### AIM OF THE TASK
Output exactly the lines from the first one down to the line containing "mb = MB(); mb.tube([(.04, 0, -.3), (.04, 0, (604-548)/F*44", inclusive.

### PROVIDED MATERIAL
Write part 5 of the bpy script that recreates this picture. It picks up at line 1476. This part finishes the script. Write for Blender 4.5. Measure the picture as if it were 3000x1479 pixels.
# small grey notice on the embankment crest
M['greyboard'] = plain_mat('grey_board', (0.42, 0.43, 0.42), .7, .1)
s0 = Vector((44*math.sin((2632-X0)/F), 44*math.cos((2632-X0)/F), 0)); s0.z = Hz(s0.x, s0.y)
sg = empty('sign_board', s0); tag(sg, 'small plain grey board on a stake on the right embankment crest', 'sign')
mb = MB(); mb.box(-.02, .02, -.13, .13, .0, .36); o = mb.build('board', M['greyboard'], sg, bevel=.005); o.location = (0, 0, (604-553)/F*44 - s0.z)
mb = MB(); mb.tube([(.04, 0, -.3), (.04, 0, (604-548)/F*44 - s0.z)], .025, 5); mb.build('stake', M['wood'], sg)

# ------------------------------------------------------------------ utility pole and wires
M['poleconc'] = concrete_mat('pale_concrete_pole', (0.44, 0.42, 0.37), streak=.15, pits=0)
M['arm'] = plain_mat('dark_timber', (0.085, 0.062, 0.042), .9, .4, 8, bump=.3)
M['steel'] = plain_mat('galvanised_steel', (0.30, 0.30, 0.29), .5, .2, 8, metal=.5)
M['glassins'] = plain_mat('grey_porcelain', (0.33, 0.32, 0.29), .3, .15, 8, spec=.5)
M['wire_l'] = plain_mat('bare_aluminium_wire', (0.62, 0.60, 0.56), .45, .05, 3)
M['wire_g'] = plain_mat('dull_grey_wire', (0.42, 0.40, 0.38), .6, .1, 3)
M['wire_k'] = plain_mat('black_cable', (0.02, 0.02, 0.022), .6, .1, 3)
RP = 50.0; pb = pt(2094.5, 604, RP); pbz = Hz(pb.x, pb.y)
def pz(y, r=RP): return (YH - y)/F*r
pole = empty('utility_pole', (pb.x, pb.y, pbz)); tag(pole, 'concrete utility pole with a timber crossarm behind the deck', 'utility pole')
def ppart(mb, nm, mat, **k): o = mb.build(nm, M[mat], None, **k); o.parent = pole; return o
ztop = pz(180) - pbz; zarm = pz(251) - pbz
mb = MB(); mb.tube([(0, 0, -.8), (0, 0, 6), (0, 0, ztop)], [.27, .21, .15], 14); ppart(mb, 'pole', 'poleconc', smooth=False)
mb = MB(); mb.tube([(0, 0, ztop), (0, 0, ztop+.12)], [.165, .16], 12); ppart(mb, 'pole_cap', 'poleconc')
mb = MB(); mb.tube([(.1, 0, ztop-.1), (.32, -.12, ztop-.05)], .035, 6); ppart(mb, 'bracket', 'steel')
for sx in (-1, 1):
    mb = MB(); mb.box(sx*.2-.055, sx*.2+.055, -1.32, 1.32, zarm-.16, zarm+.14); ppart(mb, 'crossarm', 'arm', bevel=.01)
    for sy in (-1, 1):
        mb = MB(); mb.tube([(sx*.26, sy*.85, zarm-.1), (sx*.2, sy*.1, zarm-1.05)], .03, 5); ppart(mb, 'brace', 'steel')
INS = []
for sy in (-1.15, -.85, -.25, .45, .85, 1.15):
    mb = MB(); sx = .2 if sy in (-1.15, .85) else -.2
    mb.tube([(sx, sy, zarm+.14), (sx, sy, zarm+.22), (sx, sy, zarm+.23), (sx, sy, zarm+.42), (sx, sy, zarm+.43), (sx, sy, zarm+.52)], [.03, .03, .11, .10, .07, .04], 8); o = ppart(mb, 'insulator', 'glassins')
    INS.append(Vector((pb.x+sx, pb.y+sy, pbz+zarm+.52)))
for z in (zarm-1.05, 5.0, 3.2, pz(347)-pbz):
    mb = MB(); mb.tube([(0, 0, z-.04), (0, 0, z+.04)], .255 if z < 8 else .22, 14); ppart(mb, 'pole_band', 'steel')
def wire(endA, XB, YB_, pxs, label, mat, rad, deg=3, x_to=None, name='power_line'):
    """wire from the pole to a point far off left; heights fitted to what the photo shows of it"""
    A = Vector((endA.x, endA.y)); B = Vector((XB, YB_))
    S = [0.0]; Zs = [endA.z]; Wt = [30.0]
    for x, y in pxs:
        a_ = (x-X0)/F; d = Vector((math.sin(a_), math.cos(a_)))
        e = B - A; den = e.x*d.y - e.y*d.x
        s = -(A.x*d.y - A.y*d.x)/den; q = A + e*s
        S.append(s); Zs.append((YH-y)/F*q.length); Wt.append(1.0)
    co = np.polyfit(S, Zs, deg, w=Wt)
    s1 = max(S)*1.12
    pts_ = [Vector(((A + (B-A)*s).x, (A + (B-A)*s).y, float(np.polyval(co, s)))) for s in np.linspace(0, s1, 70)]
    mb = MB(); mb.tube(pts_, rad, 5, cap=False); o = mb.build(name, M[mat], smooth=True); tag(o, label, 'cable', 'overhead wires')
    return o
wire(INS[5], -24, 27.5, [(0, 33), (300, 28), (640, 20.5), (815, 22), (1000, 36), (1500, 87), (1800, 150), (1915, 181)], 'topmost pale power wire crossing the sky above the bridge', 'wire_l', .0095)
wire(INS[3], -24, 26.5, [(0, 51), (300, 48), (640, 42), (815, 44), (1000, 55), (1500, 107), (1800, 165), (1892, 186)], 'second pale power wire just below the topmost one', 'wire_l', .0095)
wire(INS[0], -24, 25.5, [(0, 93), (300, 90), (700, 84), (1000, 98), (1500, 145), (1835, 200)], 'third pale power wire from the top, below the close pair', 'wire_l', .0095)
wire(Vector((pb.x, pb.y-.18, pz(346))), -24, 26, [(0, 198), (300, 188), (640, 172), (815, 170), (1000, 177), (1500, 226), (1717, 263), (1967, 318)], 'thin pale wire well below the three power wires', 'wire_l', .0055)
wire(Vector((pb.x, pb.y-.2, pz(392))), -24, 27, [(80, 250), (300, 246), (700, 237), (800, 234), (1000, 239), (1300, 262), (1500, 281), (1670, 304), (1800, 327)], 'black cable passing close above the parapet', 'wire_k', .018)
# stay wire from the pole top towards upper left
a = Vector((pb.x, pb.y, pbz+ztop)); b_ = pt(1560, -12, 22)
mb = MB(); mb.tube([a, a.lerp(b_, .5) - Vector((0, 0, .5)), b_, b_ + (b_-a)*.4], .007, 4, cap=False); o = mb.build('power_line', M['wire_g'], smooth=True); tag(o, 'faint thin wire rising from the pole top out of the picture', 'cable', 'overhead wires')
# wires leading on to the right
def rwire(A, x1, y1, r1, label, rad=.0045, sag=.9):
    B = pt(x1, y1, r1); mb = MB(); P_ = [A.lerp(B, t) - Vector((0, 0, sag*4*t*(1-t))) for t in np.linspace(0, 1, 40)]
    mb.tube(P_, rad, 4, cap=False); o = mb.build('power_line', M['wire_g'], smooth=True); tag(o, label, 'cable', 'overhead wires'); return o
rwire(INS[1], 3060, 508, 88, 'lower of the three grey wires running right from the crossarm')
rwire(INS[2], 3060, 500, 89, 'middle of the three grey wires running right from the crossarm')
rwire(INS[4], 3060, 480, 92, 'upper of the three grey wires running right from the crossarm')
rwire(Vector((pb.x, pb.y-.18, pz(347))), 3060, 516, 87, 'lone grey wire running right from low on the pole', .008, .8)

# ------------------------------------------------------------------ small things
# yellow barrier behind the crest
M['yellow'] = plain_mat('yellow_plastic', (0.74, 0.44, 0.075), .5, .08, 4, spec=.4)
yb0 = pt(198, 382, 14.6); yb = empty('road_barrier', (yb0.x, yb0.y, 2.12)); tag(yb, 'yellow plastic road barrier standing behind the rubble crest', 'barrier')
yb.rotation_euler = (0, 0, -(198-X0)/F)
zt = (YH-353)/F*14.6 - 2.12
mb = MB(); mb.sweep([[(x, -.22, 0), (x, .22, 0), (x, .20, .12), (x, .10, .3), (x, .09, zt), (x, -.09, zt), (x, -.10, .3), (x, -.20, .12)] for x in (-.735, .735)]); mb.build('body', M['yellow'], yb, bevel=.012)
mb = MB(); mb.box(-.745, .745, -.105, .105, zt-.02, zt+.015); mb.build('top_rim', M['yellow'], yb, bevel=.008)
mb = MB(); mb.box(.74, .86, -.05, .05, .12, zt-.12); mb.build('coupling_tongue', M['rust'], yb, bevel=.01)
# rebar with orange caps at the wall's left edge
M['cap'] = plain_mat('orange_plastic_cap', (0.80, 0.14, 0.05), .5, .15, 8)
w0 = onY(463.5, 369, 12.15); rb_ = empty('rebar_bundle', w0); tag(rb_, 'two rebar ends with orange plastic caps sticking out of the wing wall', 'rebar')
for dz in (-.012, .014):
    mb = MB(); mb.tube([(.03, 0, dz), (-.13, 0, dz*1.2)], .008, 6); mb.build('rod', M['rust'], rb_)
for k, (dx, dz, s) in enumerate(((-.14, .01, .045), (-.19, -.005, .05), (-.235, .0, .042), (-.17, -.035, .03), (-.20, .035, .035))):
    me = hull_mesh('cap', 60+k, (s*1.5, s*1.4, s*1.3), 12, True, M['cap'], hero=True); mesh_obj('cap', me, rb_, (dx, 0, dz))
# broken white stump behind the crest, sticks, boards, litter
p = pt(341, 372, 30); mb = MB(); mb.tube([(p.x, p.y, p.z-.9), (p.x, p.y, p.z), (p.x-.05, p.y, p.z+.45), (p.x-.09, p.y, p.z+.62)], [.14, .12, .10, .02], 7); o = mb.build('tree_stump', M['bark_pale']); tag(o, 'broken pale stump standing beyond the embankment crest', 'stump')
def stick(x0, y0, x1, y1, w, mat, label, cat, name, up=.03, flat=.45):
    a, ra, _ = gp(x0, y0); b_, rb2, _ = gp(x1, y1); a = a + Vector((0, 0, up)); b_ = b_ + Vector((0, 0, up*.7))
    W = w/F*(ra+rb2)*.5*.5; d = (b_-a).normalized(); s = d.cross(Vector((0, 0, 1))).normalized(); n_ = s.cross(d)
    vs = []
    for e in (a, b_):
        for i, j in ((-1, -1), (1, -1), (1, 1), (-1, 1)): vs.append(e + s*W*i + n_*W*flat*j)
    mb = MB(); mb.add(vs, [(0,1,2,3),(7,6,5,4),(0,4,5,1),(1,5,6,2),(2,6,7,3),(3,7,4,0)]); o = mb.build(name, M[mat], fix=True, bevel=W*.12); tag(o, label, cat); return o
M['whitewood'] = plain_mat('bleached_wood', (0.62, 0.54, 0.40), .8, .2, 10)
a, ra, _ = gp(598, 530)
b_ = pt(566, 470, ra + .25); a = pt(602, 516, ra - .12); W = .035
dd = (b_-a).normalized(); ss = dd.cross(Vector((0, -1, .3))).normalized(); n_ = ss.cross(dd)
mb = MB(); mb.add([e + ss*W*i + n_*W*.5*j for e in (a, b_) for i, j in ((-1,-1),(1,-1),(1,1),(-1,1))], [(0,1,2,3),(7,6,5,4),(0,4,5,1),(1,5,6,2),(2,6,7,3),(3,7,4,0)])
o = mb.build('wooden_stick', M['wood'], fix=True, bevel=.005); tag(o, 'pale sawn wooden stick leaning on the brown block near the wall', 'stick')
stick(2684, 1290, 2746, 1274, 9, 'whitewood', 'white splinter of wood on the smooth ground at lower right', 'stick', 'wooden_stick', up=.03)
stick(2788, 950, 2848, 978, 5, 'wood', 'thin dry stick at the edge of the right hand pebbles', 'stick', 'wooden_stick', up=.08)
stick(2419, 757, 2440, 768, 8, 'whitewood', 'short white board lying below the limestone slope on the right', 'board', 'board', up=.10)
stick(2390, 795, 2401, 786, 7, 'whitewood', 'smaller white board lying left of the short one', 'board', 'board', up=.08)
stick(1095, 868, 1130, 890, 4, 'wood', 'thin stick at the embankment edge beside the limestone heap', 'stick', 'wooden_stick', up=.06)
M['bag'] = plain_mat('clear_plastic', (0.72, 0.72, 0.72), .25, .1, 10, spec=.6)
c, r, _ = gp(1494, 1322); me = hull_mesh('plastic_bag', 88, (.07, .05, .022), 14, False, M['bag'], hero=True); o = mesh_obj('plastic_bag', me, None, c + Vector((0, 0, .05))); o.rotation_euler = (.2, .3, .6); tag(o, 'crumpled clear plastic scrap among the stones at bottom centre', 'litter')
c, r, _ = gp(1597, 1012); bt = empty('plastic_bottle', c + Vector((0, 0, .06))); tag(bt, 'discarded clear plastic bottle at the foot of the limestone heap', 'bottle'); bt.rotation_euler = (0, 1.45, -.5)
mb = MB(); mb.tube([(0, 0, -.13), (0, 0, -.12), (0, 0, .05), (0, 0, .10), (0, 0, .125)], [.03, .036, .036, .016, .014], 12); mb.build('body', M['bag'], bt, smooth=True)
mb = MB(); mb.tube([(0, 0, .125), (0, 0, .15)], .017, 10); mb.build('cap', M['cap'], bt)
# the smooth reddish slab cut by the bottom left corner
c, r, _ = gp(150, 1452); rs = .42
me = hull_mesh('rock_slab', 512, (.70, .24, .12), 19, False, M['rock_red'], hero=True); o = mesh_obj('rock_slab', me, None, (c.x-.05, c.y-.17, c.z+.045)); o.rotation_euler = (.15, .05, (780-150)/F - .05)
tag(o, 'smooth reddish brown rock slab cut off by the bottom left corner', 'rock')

### RESPONSE TO THE TASK
Write part 5 of the bpy script that recreates this picture. It picks up at line 1476. This part finishes the script. Write for Blender 4.5. Measure the picture as if it were 3000x1479 pixels.
# small grey notice on the embankment crest
M['greyboard'] = plain_mat('grey_board', (0.42, 0.43, 0.42), .7, .1)
s0 = Vector((44*math.sin((2632-X0)/F), 44*math.cos((2632-X0)/F), 0)); s0.z = Hz(s0.x, s0.y)
sg = empty('sign_board', s0); tag(sg, 'small plain grey board on a stake on the right embankment crest', 'sign')
mb = MB(); mb.box(-.02, .02, -.13, .13, .0, .36); o = mb.build('board', M['greyboard'], sg, bevel=.005); o.location = (0, 0, (604-553)/F*44 - s0.z)
mb = MB(); mb.tube([(.04, 0, -.3), (.04, 0, (604-548)/F*44 - s0.z)], .025, 5); mb.build('stake', M['wood'], sg)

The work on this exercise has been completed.